# Exercise materials start
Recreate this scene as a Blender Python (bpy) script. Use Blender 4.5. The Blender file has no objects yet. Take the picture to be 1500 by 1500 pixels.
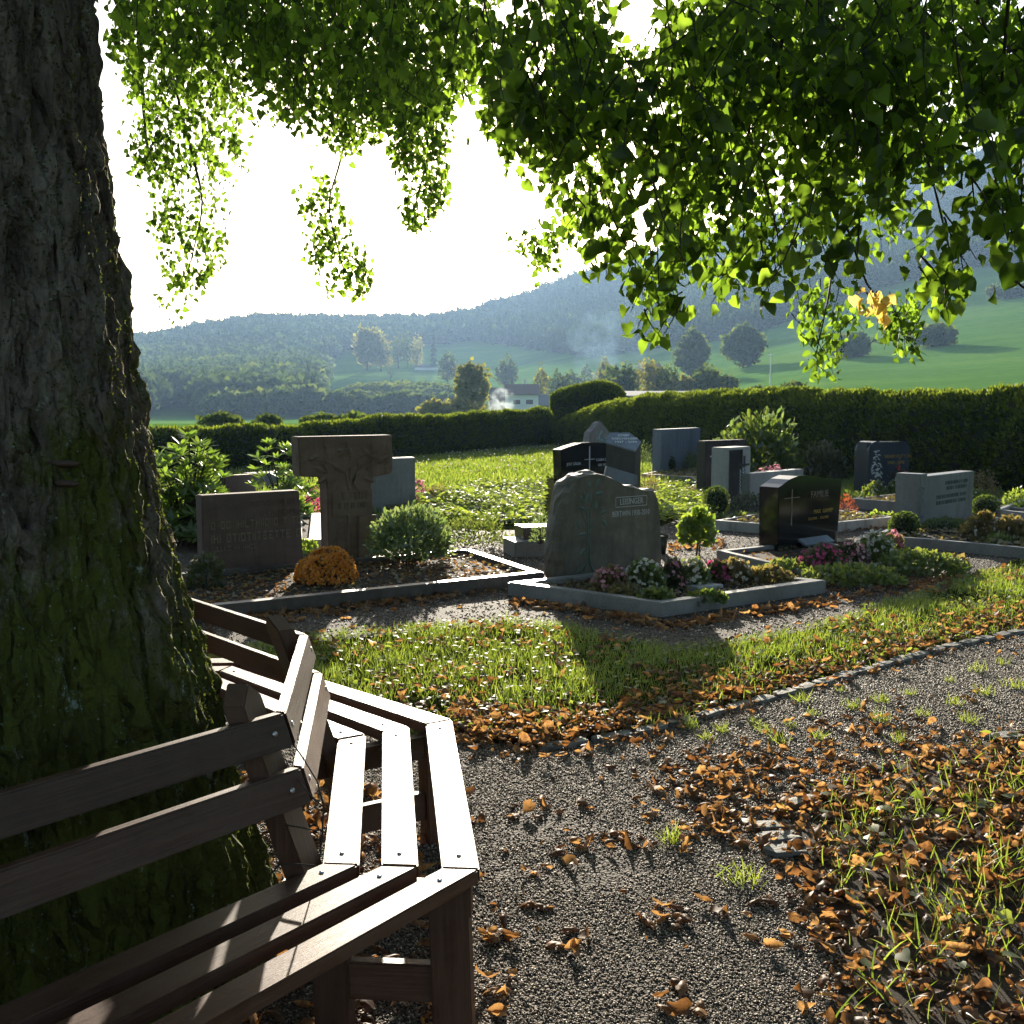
import bpy, bmesh, math, random
import numpy as np
from mathutils import Vector, Matrix

S = bpy.context.scene
COL = S.collection
RNG = np.random.default_rng(7)
random.seed(7)
R = math.radians

# ------------------------------------------------------------------ camera, sky, sun, exposure
F, PITCH, H = 1550.0, math.atan(160 / 1550.0), 1.6
cam_data = bpy.data.cameras.new('camera')
cam = bpy.data.objects.new('camera', cam_data)
COL.objects.link(cam)
cam_data.sensor_width = 36.0
cam_data.lens = F / 1500.0 * 36.0
cam_data.clip_start, cam_data.clip_end = 0.05, 8000.0
cam.location = (0, 0, H)
cam.rotation_euler = (math.pi / 2 - PITCH, 0, 0)
S.camera = cam

SUN_EL, SUN_AZ = R(12.6), R(-1.4)
world = bpy.data.worlds.new('World')
S.world = world
world.use_nodes = True
wn = world.node_tree
sky = wn.nodes.new('ShaderNodeTexSky')
sky.sky_type = 'NISHITA'
sky.sun_disc = False
sky.sun_elevation = SUN_EL
sky.sun_rotation = SUN_AZ
sky.air_density, sky.dust_density = 1.0, 1.6
wn.links.new(sky.outputs[0], wn.nodes['Background'].inputs[0])
wn.nodes['Background'].inputs[1].default_value = 0.066

sun_data = bpy.data.lights.new('sun', 'SUN')
sun_data.energy = 5.0
sun_data.angle = R(0.55)
sun_data.color = (1.0, 0.90, 0.74)
sun = bpy.data.objects.new('sun', sun_data)
COL.objects.link(sun)
SUN_DIR = Vector((math.sin(SUN_AZ) * math.cos(SUN_EL), math.cos(SUN_AZ) * math.cos(SUN_EL), math.sin(SUN_EL)))
sun.rotation_euler = SUN_DIR.to_track_quat('Z', 'Y').to_euler()

S.view_settings.view_transform = 'Standard'
S.view_settings.look = 'None'
S.view_settings.exposure = 1.8
S.view_settings.gamma = 1.0
S.cycles.max_bounces = 7
S.cycles.diffuse_bounces = 3
S.cycles.glossy_bounces = 2
S.cycles.transmission_bounces = 4
S.cycles.transparent_max_bounces = 8
S.cycles.volume_bounces = 0
S.cycles.volume_step_rate = 2.0
S.cycles.volume_max_steps = 64
S.cycles.caustics_reflective = False
S.cycles.caustics_refractive = False
S.cycles.sample_clamp_indirect = 4.0
S.cycles.use_denoising = True

# ------------------------------------------------------------------ projection helpers (pixel of the 1500 px photograph <-> world)
CP, SP = math.cos(PITCH), math.sin(PITCH)
def G(px, py, z=0.0):
    """world point at height z seen at a pixel"""
    u, v = (px - 750) / F, (750 - py) / F
    d = np.array([u, CP + v * SP, -SP + v * CP])
    return np.array([0, 0, H]) + d * ((z - H) / d[2])
def at(px, py, Y):
    """world point at distance Y ahead seen at a pixel"""
    u, v = (px - 750) / F, (750 - py) / F
    d = np.array([u, CP + v * SP, -SP + v * CP])
    return np.array([0, 0, H]) + d * (Y / d[1])
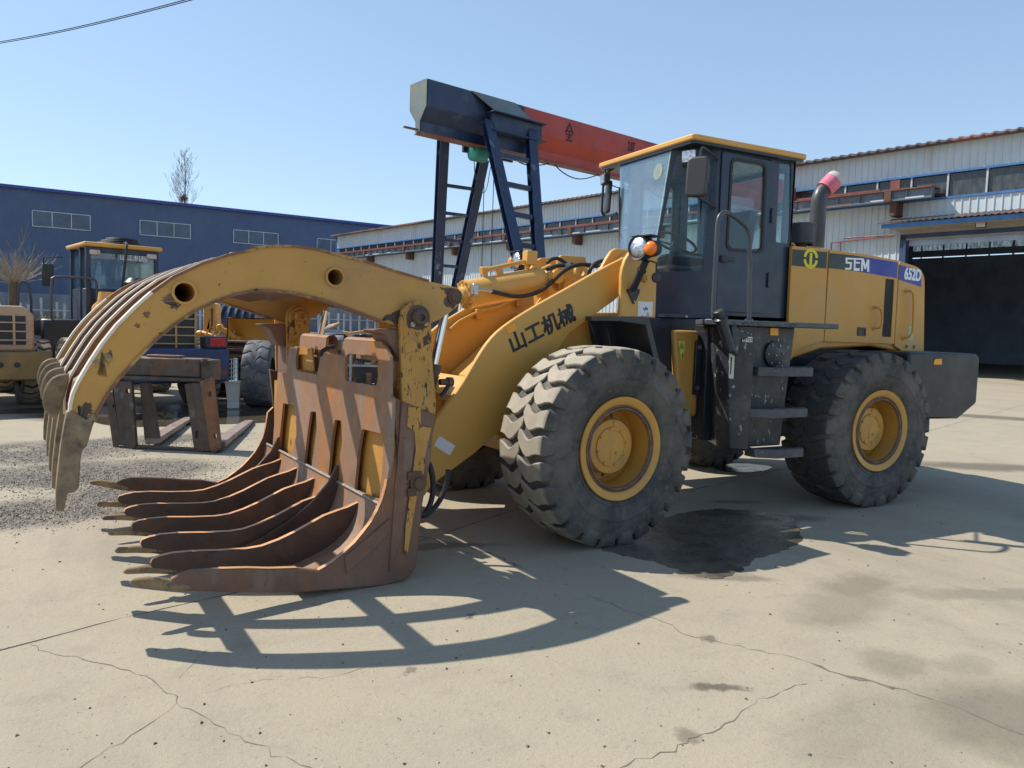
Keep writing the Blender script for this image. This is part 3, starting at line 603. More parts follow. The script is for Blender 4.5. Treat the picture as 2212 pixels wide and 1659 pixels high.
# rear clevis, lever plates
for yy in (-.10, .10):
    f = FY(yy); g = MB(); loop = f.poly(Z('C 1150,500 1165,460 1200,440 1245,442 1285,475 1480,500 1440,545 1310,605 1275,640 1185,600'))
    g.plate(f, loop, -.02, .02); g.build('lever_plate', mYel, LD, bevel=.005)
g = MB(); f = FY(-.14); p = f.px(Z('C 1303,575')[0]); g.cyl(f.pt(*p, .01), f.pt(*p, .04), .045, n=20); g.cyl(f.pt(*p, .04), f.pt(*p, .055), .022, n=8)
p = f.px(Z('C 1225,495')[0]); g.cyl(f.pt(*p, -.25), f.pt(*p, .03), .06, n=24); g.build('lever_pin', mYel, LD)
g = MB(); f = FY(.2); c = f.px(Z('C 1425,455')[0]); g.plate(f, circ(c[0], c[1], .075, 20), -.02, .02, [circ(c[0]-.005, c[1], .04, 16)]); g.build('lifting_eye', mYel, LD, bevel=.004)
f = FY(-.3); g = MB(); g.plate(f, f.poly(Z('C 1040,750 1095,665 1115,715 1180,700 1240,660 1280,680 1200,760')), -.01, .01); g.build('crossmember_bracket', mYel, LD, bevel=.004); g = MB(); g.plate(FY(0), FY(0).poly(Z('C 1090,560 1180,540 1190,640 1230,760 1110,760')), -.12, .12)
g.build('crossmember_bracket', mYel, LD, bevel=.004)
g = MB(); g.plate(FY(0), [(-2.95, 1.70), (-2.85, 1.76), (-2.70, 1.40), (-2.45, 1.2), (-2.5, .8), (-2.9, .5), (-3.05, .5), (-2.75, 1.0)], -.05, .05); g.build('bell_crank', mYel, LD, bevel=.01)

# ---- front headlights
def headlight(sg):
    f = FY(.88*-sg if False else -.88*sg); L0 = FW(-1.11, -.88*sg, 2.248)
    ax = (FW(-1, -.12*sg, -.02)).normalized()
    g = MB(); g.lathe(L0, -ax, [(-.012, .084), (-.018, .098), (0, .102), (.03, .100), (.10, .088), (.15, .06), (.17, .02), (.17, .001)], 32)
    h = g.build('headlight', mGrey, LD, smooth=40)
    g = MB(); g.lathe(L0, ax, [(.004, .086), (.018, .070), (.026, .040), (.029, .001)], 32); g.build('lens', mLens, h, smooth=60)
    g = MB(); A = FW(-1.10, -1.005*sg, 2.235)
    ax2 = FW(-1, -.35*sg, -.02).normalized(); g.lathe(A, ax2, [(-.05, .052), (.0, .058), (.018, .048), (.028, .028), (.031, .001)], 24); g.build('indicator_lens', mAmber, h, smooth=60)
    g = MB(); g.lathe(A, -ax2, [(-.002, .062), (.04, .066), (.09, .055), (.09, .001)], 24); g.plate(FZ(2.34), [(-1.13, -.80*sg), (-1.12, -1.02*sg), (-.98, -1.0*sg), (-.95, -.85*sg)], -.004, .004); g.build('indicator_housing', mGrey, h, smooth=40)
    g = MB(); B0 = FW(-1.045, -.90*sg, 2.15); B1 = FW(-1.02, -.735*sg, 1.92)
    g.tube([B0, B0+(B1-B0)*.5, B1], .030, 14); g.cyl(B0+(B1-B0)*.30, B0+(B1-B0)*.36, .040, n=14)
    t = FY(-.70*sg); a = t.px(Z('C 1850,655')[0]) if sg > 0 else None
    if sg > 0:
        g.plate(t, roundc(t.poly(Z('C 1790,598 1910,598 1852,728')), .02), .002, .014)
        g.tube([FW(-1.06, -.89, 2.14), FW(-1.0, -.9, 2.15), FW(-.93, -.9, 2.14), FW(-.925, -.9, 2.06)], .008, 6)
        g.lathe(FW(-.935, -.9, 2.02), FW(0, -1, 0), [(0, .002), (0, .042), (.02, .045), (.03, .03), (.03, .001)], 16)
    else: g.plate(FY(.70), [(-1.06, 1.98), (-.98, 1.98), (-1.02, 1.86)], -.014, -.002)
    g.build('light_bracket', mBlack, h, smooth=40)
    if sg > 0:
        g = MB()
        for s in ('C 1812,610', 'C 1895,612', 'C 1850,700'): p = t.px(Z(s)[0]); g.cyl(t.pt(*p, .012), t.pt(*p, .022), .010, n=6)
        g.build('bolt', mBolt, h)
headlight(1); headlight(-1)

# ---- front fenders
def fender(sg):
    g = MB(); prof = [(-1.50, 1.688), (-1.24, 1.692), (-1.21, 1.678), (-1.02, 1.18)]
    ys = [.60, 1.14]; rows = []
    for (x, z) in prof:
        rows.append([FW(x+(.10 if (x < -1.4 and yv < .9) else 0), -yv*sg, z) for yv in ys])
    low = [[p-Vector((0, 0, .012)) if i < 3 else p+FW(-.012, 0, 0) for p in r] for i, r in enumerate(rows)]
    g.grid(rows); g.grid([[p-Vector((0, 0, .014)) for p in r] for r in rows])
    f = FY(-1.14*sg); a, b = (-.012, .002)
    lip = [(-1.505, 1.690), (-1.24, 1.694), (-1.205, 1.680), (-1.01, 1.18), (-1.075, 1.18), (-1.245, 1.63), (-1.505, 1.655)]
    g.plate(f, lip, a*1, b)
    f2 = FX(-1.50); g.add([FW(-1.502, -1.142*sg, 1.69), FW(-1.402, -.60*sg, 1.69), FW(-1.402, -.60*sg, 1.655), FW(-1.502, -1.142*sg, 1.655)], [(0, 1, 2, 3)])
    f3 = FY(-.62*sg); g.plate(f3, [(-1.40, 1.685), (-1.24, 1.685), (-1.02, 1.18), (-1.12, .95), (-1.2, 1.2), (-1.3, 1.5)], -.008, .008)
    g.plate(f3, [(-1.30, 1.66), (-1.16, 1.66), (-1.05, 1.05), (-1.13, 1.05)], -.12, .12) if sg > 0 else None
    g.build('fender', mBlack, LD, smooth=20, bevel=.004)
fender(1); fender(-1)
for sg in (1, -1):
    g = MB(); g.plate(FY(-.58*sg), [(-1.22, 1.66), (-.40, 1.66), (-.42, 1.05), (-1.0, 1.05)], -.006, .006); g.build('inner_fender', mBlack, LD)

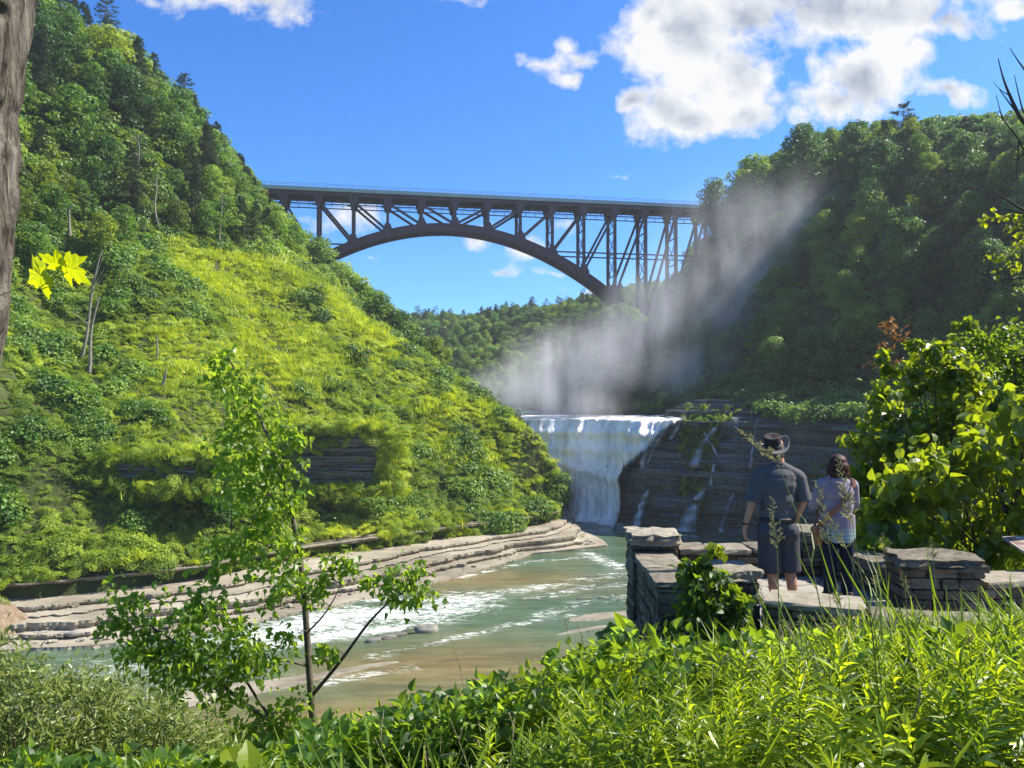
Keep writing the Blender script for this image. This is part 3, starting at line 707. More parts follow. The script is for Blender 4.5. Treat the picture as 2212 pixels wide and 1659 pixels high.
# Exercise materials end
Leave out the pictures and repeat the lines from the start of the material through the line with "S.camera = cam", inclusive.

Recreate this scene as a Blender Python (bpy) script. Use Blender 4.5. The Blender file has no objects yet. Take the picture to be 1500 by 1500 pixels.
import bpy, bmesh, math, random
import numpy as np
from mathutils import Vector, Matrix

S = bpy.context.scene
COL = S.collection
RNG = np.random.default_rng(7)
random.seed(7)
R = math.radians

# ------------------------------------------------------------------ camera, sky, sun, exposure
F, PITCH, H = 1550.0, math.atan(160 / 1550.0), 1.6
cam_data = bpy.data.cameras.new('camera')
cam = bpy.data.objects.new('camera', cam_data)
COL.objects.link(cam)
cam_data.sensor_width = 36.0
cam_data.lens = F / 1500.0 * 36.0
cam_data.clip_start, cam_data.clip_end = 0.05, 8000.0
cam.location = (0, 0, H)
cam.rotation_euler = (math.pi / 2 - PITCH, 0, 0)
S.camera = cam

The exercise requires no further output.